What the task requires: Find the string "script" in the listing and report every line that has it.

Provided data:
(begin)

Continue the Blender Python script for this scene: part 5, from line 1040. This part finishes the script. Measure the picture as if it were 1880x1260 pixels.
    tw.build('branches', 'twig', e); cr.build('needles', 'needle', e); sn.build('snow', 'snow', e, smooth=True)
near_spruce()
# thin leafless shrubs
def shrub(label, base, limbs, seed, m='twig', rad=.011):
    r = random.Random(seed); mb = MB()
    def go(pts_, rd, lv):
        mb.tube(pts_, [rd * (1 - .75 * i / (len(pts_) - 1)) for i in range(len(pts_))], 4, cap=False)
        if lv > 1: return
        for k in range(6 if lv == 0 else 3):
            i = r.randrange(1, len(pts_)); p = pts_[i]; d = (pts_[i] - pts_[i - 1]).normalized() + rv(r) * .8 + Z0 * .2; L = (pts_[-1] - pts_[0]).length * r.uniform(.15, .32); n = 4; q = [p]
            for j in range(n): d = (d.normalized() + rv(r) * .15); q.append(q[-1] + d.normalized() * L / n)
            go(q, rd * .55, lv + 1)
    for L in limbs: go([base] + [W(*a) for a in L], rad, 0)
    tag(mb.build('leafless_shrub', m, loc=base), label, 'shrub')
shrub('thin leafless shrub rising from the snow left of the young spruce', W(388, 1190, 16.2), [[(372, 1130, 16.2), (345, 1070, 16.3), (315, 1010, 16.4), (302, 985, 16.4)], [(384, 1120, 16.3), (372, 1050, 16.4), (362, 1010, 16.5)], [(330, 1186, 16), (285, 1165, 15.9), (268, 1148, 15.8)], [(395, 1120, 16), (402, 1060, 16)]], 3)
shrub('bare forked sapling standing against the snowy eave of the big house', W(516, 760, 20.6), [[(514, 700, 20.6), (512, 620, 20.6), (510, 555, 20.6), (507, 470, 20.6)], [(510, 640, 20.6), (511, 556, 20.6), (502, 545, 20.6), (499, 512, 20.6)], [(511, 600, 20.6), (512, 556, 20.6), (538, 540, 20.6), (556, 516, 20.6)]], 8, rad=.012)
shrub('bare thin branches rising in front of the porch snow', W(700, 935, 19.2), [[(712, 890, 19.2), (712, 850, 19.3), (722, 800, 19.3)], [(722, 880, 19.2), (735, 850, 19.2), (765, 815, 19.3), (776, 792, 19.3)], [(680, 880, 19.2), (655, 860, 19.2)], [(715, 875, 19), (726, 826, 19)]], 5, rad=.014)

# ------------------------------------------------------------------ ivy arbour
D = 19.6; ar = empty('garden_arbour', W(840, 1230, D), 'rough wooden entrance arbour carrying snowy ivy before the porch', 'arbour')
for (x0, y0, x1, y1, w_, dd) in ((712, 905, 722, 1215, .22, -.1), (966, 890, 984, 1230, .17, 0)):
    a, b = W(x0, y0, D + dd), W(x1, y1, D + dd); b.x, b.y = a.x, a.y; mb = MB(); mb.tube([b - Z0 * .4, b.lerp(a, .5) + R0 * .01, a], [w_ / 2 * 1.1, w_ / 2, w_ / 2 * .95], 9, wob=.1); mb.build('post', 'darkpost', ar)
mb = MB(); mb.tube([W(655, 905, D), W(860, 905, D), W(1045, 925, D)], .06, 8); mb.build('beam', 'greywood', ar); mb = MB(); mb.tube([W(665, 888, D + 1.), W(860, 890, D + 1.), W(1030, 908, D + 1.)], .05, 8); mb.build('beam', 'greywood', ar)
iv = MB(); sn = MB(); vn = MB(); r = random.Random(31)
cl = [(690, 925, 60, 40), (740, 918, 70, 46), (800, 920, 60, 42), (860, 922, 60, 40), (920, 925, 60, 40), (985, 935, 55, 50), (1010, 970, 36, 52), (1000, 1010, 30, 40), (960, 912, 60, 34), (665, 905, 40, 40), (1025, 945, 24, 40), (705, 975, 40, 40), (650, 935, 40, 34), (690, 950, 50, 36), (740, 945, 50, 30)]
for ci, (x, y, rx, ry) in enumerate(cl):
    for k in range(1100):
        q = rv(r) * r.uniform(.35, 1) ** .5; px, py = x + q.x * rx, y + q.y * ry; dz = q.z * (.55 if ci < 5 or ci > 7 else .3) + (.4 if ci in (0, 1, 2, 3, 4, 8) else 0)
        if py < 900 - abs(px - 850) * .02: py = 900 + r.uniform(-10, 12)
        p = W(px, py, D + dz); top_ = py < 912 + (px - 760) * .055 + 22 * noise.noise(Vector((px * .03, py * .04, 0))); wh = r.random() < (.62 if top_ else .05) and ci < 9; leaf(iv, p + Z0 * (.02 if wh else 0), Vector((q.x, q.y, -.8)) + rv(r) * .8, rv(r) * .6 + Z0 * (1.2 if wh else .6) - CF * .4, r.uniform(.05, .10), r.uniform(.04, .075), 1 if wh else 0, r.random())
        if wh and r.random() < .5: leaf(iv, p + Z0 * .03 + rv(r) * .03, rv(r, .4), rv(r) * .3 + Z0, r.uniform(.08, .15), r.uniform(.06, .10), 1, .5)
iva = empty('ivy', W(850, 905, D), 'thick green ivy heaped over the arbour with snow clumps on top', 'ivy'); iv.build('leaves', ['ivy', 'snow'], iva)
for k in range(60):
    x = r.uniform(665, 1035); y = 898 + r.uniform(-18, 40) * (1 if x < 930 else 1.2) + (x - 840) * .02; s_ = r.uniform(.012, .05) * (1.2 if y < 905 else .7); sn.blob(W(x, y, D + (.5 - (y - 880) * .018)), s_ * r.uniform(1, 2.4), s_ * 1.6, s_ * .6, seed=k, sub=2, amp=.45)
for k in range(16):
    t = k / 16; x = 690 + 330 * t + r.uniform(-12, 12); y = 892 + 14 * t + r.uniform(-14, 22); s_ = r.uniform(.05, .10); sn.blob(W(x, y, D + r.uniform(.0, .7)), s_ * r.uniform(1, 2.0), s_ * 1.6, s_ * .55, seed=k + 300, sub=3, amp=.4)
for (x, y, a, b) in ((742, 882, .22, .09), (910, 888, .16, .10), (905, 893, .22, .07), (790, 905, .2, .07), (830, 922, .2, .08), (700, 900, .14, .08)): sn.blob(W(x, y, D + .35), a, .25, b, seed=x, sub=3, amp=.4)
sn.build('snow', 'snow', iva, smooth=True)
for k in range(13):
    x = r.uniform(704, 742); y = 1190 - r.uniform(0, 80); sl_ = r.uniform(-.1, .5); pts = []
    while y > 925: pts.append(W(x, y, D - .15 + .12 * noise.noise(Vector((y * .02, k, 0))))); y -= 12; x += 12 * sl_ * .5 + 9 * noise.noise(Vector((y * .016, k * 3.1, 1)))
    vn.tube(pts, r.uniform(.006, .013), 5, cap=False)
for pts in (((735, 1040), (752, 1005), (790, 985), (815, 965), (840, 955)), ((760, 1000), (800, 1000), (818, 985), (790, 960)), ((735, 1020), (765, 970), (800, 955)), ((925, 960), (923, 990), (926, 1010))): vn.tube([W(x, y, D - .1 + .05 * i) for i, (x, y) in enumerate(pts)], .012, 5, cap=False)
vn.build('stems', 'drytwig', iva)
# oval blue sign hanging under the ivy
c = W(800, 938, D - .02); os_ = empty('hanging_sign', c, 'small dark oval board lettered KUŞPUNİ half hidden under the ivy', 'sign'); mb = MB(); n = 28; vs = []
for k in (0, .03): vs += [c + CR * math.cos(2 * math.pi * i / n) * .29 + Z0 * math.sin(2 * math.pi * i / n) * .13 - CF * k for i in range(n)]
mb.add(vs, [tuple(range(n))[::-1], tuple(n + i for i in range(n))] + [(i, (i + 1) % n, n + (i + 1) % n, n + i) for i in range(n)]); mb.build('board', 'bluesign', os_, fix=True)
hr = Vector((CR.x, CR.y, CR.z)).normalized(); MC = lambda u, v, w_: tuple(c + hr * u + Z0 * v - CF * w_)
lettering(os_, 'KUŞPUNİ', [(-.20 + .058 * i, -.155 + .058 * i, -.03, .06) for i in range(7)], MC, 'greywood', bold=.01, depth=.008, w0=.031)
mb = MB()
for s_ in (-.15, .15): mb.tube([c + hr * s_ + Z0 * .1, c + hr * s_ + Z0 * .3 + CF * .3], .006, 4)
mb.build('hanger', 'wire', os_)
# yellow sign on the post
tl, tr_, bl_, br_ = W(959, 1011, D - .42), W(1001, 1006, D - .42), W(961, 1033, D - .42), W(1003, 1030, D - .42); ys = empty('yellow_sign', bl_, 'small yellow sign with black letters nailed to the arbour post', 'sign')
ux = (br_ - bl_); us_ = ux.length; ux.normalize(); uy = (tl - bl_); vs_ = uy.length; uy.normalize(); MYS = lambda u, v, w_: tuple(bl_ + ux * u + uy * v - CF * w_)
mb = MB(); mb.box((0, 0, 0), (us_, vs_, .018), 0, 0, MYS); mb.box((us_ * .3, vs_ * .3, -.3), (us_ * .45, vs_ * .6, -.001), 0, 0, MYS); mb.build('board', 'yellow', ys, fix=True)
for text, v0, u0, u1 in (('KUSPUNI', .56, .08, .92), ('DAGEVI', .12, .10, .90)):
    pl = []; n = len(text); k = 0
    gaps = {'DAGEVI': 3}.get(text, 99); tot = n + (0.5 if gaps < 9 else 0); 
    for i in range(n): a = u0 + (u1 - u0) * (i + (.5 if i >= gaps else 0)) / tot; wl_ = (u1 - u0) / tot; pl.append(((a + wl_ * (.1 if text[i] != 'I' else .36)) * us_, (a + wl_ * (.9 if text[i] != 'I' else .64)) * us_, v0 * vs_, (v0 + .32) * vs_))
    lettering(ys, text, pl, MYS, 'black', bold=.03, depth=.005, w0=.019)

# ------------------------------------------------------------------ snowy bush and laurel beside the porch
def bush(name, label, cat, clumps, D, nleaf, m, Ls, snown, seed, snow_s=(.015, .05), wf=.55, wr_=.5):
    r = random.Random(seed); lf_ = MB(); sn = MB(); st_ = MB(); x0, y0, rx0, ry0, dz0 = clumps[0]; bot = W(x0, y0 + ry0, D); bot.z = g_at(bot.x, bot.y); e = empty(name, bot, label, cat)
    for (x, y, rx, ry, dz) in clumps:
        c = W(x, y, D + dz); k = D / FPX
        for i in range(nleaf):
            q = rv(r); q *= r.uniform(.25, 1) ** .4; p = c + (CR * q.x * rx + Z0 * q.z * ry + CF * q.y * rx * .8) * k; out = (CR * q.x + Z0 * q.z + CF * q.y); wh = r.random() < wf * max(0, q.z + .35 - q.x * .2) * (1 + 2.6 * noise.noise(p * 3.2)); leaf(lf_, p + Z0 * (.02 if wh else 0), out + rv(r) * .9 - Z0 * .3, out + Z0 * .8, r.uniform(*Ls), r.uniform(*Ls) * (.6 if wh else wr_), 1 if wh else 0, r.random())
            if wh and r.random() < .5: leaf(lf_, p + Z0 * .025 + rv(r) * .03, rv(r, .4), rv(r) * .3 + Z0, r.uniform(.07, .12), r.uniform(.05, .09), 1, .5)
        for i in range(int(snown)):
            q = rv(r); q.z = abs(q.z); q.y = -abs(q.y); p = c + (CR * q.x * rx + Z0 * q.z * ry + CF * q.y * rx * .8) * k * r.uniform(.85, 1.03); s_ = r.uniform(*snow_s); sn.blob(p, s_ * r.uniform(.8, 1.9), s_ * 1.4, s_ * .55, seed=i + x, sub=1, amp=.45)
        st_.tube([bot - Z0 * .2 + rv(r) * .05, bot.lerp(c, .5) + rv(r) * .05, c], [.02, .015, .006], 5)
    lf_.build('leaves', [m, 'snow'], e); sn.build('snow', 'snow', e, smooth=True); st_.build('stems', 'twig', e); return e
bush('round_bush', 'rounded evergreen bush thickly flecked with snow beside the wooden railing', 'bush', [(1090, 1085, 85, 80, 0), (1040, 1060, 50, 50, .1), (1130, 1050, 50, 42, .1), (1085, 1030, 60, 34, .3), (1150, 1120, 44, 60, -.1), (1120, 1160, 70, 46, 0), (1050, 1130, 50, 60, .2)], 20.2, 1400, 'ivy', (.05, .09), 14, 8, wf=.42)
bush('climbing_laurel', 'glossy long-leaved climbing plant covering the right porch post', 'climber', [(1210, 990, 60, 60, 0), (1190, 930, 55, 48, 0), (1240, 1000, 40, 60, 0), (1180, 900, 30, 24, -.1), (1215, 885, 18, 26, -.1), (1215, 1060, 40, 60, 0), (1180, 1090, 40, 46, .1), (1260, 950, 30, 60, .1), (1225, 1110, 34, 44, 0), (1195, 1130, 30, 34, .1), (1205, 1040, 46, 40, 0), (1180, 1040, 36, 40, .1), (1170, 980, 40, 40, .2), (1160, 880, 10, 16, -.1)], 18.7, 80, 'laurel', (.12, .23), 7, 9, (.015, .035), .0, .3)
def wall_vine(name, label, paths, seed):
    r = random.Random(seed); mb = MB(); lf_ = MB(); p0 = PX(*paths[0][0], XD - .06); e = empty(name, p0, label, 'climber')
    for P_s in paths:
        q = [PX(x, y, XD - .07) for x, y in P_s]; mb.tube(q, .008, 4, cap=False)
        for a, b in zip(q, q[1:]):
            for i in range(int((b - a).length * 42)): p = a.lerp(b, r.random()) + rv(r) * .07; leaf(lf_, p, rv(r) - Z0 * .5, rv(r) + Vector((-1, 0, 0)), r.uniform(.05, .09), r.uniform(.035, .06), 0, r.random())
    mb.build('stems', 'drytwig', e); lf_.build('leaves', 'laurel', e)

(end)
(begin)

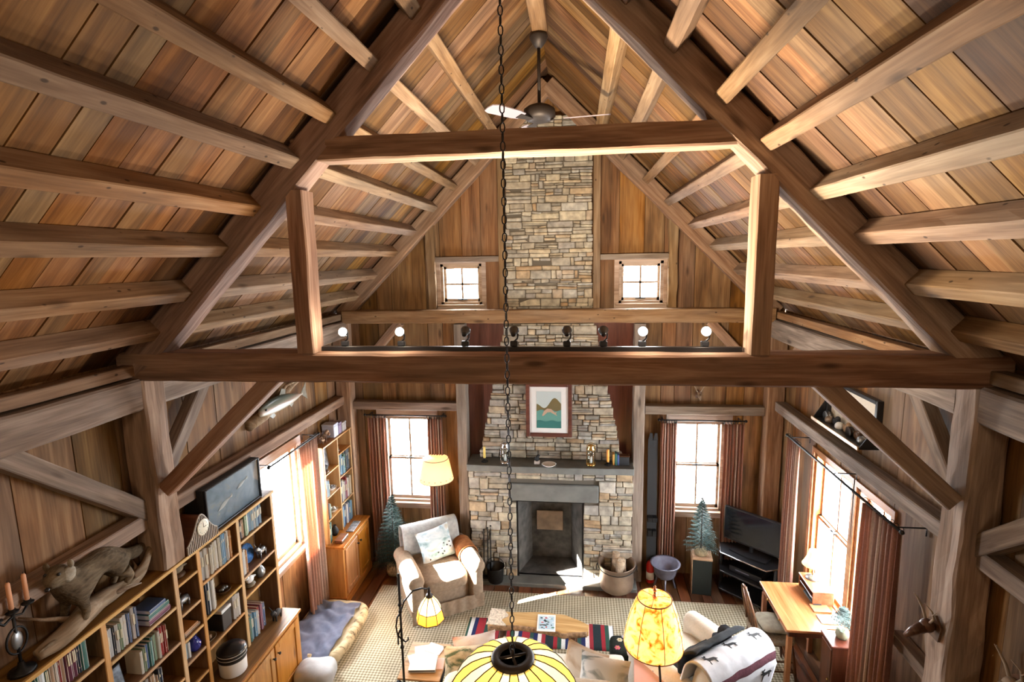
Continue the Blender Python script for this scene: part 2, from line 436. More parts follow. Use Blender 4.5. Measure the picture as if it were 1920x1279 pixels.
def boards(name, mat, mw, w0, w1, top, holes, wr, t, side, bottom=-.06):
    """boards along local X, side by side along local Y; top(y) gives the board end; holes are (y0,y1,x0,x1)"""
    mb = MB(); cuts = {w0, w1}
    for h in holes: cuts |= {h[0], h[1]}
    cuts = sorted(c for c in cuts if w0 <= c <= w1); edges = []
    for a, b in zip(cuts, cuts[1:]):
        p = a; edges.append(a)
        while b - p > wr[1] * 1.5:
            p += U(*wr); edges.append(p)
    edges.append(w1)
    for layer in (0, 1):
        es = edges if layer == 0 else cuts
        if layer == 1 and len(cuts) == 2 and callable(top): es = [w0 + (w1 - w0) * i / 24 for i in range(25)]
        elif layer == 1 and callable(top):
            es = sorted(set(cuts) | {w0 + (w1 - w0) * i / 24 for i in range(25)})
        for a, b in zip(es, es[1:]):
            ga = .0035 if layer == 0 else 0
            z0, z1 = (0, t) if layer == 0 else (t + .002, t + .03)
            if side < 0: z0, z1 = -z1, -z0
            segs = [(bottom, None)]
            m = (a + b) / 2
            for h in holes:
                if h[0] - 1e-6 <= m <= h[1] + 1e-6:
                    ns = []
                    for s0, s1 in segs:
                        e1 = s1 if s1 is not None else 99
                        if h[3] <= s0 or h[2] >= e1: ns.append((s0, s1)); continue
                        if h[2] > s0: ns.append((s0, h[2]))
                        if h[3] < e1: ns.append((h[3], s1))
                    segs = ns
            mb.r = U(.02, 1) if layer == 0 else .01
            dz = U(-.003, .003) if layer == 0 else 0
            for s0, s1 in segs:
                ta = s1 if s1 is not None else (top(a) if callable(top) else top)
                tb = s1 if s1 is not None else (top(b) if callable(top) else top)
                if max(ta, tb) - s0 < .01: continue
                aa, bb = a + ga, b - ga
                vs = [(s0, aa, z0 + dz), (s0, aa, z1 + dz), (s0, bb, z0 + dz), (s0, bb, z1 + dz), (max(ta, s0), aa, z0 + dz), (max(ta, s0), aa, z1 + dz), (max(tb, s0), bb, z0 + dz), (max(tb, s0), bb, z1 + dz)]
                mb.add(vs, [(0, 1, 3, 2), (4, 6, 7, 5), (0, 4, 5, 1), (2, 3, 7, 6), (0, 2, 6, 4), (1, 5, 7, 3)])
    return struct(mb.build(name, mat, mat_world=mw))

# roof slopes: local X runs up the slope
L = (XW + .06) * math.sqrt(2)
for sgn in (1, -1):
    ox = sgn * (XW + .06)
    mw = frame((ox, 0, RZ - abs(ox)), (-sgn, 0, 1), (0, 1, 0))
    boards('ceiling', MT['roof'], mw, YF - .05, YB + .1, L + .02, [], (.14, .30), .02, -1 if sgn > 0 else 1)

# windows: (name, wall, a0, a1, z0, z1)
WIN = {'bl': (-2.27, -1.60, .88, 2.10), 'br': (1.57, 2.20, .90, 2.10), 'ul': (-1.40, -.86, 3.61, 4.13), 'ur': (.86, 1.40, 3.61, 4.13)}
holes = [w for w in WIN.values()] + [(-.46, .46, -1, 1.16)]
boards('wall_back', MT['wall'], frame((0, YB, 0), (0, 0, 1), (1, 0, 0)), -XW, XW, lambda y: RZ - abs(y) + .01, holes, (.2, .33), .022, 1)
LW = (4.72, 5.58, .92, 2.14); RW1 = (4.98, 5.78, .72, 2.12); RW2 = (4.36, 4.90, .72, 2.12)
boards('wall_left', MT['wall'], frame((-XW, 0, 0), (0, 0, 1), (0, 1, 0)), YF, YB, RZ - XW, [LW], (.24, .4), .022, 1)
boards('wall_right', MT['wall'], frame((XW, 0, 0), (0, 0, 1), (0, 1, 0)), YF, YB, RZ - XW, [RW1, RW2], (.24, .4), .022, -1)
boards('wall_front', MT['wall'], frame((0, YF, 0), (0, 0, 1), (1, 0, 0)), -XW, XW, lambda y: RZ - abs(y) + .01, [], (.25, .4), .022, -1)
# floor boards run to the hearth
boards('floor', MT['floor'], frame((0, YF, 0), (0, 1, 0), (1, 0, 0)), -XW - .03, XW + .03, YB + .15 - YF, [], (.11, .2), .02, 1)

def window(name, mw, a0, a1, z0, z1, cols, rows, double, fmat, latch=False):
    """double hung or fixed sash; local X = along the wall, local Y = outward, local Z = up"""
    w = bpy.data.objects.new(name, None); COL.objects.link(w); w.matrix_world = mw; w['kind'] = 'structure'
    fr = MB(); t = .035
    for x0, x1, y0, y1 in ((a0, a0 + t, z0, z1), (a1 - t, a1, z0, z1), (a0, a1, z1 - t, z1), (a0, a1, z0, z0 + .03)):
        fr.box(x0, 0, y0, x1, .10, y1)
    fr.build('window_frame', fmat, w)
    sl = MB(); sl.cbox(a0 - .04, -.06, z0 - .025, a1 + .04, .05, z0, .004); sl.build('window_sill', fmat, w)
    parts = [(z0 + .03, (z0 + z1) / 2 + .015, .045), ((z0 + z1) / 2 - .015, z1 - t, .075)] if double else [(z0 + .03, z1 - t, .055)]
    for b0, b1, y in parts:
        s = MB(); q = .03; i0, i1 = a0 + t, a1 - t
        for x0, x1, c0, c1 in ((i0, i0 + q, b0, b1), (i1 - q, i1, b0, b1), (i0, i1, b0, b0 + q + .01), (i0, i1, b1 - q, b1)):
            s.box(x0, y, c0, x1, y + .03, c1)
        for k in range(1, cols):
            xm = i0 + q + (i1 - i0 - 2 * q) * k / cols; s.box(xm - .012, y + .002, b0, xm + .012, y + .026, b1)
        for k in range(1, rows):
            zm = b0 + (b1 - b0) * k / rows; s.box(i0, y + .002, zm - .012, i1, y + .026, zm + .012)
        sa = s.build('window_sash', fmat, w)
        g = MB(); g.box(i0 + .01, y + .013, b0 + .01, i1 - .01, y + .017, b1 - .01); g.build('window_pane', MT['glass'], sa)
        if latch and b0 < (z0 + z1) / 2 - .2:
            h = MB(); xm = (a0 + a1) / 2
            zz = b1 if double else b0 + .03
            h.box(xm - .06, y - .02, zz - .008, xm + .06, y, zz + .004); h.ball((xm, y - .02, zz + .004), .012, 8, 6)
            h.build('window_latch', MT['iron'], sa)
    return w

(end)

Result of the exercise:
Continue the Blender Python script for this scene: part 5, from line 1040. This part finishes the script. Measure the picture as if it were 1880x1260 pixels.
Continue the Blender Python script for this scene: part 2, from line 436. More parts follow. Use Blender 4.5. Measure the picture as if it were 1920x1279 pixels.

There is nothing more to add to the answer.